Written request: Transcribe the listing below from its opening line up to and including the line that contains "RINGS = [at(705, 1110)"; reproduce nothing else.

- - -

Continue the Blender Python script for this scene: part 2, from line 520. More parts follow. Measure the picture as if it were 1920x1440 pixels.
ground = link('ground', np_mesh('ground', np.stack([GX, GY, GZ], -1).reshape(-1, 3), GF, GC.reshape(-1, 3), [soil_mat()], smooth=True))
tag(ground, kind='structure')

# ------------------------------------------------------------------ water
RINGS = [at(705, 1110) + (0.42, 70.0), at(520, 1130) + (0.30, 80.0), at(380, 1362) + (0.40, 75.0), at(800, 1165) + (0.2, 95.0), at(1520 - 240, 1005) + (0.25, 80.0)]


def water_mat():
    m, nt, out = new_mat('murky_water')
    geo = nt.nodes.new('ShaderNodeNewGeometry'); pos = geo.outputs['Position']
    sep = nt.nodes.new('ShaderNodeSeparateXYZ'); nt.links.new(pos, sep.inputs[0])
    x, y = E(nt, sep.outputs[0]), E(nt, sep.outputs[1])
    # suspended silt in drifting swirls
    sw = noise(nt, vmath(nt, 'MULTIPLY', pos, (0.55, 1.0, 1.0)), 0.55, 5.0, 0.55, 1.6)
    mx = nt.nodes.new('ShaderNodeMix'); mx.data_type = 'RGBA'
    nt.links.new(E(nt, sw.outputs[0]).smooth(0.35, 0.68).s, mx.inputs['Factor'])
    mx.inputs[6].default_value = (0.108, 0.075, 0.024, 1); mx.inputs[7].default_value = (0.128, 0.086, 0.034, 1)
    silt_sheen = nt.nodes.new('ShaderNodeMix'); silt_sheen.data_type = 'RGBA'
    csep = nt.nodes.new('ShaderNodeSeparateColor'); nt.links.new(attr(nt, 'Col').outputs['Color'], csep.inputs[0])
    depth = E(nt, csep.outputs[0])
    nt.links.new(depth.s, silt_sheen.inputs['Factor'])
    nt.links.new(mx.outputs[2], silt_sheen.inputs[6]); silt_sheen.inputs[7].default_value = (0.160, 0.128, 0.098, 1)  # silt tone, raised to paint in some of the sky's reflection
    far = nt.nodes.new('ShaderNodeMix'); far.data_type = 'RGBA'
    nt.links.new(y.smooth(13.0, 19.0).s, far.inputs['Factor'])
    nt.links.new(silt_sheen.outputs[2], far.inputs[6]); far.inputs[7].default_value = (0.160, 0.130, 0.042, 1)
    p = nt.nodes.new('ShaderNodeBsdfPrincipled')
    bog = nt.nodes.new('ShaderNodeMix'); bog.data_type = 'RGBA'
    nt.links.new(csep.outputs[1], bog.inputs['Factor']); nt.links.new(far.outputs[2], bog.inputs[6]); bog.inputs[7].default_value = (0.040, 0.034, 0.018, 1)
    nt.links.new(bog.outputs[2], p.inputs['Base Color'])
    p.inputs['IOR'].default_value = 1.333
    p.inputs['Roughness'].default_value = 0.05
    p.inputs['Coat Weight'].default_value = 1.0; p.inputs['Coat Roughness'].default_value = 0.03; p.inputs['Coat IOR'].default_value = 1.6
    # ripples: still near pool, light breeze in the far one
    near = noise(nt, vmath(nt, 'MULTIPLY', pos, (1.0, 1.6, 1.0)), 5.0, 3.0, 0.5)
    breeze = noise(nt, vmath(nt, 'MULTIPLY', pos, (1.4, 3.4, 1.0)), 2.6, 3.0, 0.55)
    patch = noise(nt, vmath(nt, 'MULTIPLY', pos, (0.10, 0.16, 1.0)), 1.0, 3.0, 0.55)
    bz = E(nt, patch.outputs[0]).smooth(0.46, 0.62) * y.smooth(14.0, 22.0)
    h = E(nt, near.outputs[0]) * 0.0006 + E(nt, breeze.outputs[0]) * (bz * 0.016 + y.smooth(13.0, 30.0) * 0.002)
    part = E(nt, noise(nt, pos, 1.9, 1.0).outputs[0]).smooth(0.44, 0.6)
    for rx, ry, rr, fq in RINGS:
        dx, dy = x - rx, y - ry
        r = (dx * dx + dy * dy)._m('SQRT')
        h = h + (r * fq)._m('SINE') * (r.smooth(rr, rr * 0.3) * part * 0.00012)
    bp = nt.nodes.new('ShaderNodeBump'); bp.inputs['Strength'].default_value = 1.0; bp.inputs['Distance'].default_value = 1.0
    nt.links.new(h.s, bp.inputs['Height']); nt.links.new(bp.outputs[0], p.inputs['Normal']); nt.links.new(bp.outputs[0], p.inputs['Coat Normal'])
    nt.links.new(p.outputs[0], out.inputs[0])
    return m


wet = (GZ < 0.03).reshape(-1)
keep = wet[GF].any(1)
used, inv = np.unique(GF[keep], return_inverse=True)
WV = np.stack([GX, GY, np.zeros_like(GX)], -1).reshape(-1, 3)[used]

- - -

Written answer:
Continue the Blender Python script for this scene: part 2, from line 520. More parts follow. Measure the picture as if it were 1920x1440 pixels.
ground = link('ground', np_mesh('ground', np.stack([GX, GY, GZ], -1).reshape(-1, 3), GF, GC.reshape(-1, 3), [soil_mat()], smooth=True))
tag(ground, kind='structure')

# ------------------------------------------------------------------ water
RINGS = [at(705, 1110) + (0.42, 70.0), at(520, 1130) + (0.30, 80.0), at(380, 1362) + (0.40, 75.0), at(800, 1165) + (0.2, 95.0), at(1520 - 240, 1005) + (0.25, 80.0)]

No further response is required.